Exercise prompt: Output all the data exactly. Pictures do not belong in the copy.

Collected data:
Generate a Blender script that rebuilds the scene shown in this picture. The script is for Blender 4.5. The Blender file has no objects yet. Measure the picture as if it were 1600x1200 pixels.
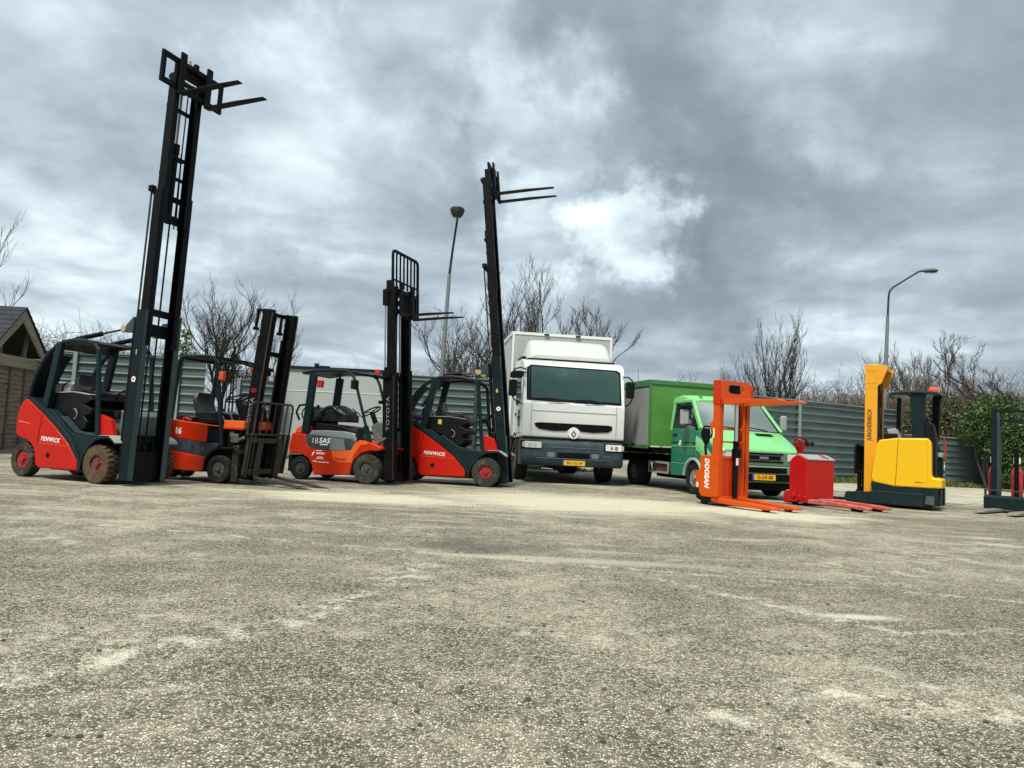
import bpy, math, random
import numpy as np
from math import sin, cos, pi, radians, tan, atan2, sqrt
from mathutils import Matrix, Vector

sc = bpy.context.scene
COL = sc.collection

# ------------------------------------------------------------------ camera
def make_camera():
    p, r = radians(4.325), radians(2.81)
    fw = Vector((0, cos(p), sin(p))); up = Vector((0, -sin(p), cos(p))); rt = Vector((1, 0, 0))
    R = rt * cos(r) + up * sin(r); U = -rt * sin(r) + up * cos(r)
    cd = bpy.data.cameras.new('camera'); co = bpy.data.objects.new('camera', cd); COL.objects.link(co)
    m = Matrix.Identity(4)
    for i in range(3):
        m[i][0], m[i][1], m[i][2] = R[i], U[i], -fw[i]
    m.translation = (0, 0, 0.9137)
    co.matrix_world = m
    cd.sensor_width = 36; cd.sensor_fit = 'HORIZONTAL'; cd.lens = 26.127
    cd.clip_start = 0.05; cd.clip_end = 2000
    sc.camera = co
make_camera()

# ------------------------------------------------------------------ light
SUN_EL, SUN_AZ = radians(60), radians(205)      # azimuth clockwise from +Y: behind the camera, a little to the left
sc.view_settings.view_transform = 'Standard'
sc.view_settings.look = 'None'
sc.view_settings.exposure = 0.55
sc.view_settings.gamma = 1.0

def make_sun():
    ld = bpy.data.lights.new('sun', 'SUN'); ld.energy = 3.1; ld.angle = radians(12); ld.color = (1, 0.935, 0.80)
    lo = bpy.data.objects.new('sun', ld); COL.objects.link(lo)
    d = Vector((sin(SUN_AZ) * cos(SUN_EL), cos(SUN_AZ) * cos(SUN_EL), sin(SUN_EL)))
    lo.rotation_euler = d.to_track_quat('Z', 'Y').to_euler()
    lo.location = d * 60
make_sun()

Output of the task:
Generate a Blender script that rebuilds the scene shown in this picture. The script is for Blender 4.5. The Blender file has no objects yet. Measure the picture as if it were 1600x1200 pixels.
import bpy, math, random
import numpy as np
from math import sin, cos, pi, radians, tan, atan2, sqrt
from mathutils import Matrix, Vector

sc = bpy.context.scene
COL = sc.collection

# ------------------------------------------------------------------ camera
def make_camera():
    p, r = radians(4.325), radians(2.81)
    fw = Vector((0, cos(p), sin(p))); up = Vector((0, -sin(p), cos(p))); rt = Vector((1, 0, 0))
    R = rt * cos(r) + up * sin(r); U = -rt * sin(r) + up * cos(r)
    cd = bpy.data.cameras.new('camera'); co = bpy.data.objects.new('camera', cd); COL.objects.link(co)
    m = Matrix.Identity(4)
    for i in range(3):
        m[i][0], m[i][1], m[i][2] = R[i], U[i], -fw[i]
    m.translation = (0, 0, 0.9137)
    co.matrix_world = m
    cd.sensor_width = 36; cd.sensor_fit = 'HORIZONTAL'; cd.lens = 26.127
    cd.clip_start = 0.05; cd.clip_end = 2000
    sc.camera = co
make_camera()

# ------------------------------------------------------------------ light
SUN_EL, SUN_AZ = radians(60), radians(205)      # azimuth clockwise from +Y: behind the camera, a little to the left
sc.view_settings.view_transform = 'Standard'
sc.view_settings.look = 'None'
sc.view_settings.exposure = 0.55
sc.view_settings.gamma = 1.0

def make_sun():
    ld = bpy.data.lights.new('sun', 'SUN'); ld.energy = 3.1; ld.angle = radians(12); ld.color = (1, 0.935, 0.80)
    lo = bpy.data.objects.new('sun', ld); COL.objects.link(lo)
    d = Vector((sin(SUN_AZ) * cos(SUN_EL), cos(SUN_AZ) * cos(SUN_EL), sin(SUN_EL)))
    lo.rotation_euler = d.to_track_quat('Z', 'Y').to_euler()
    lo.location = d * 60
make_sun()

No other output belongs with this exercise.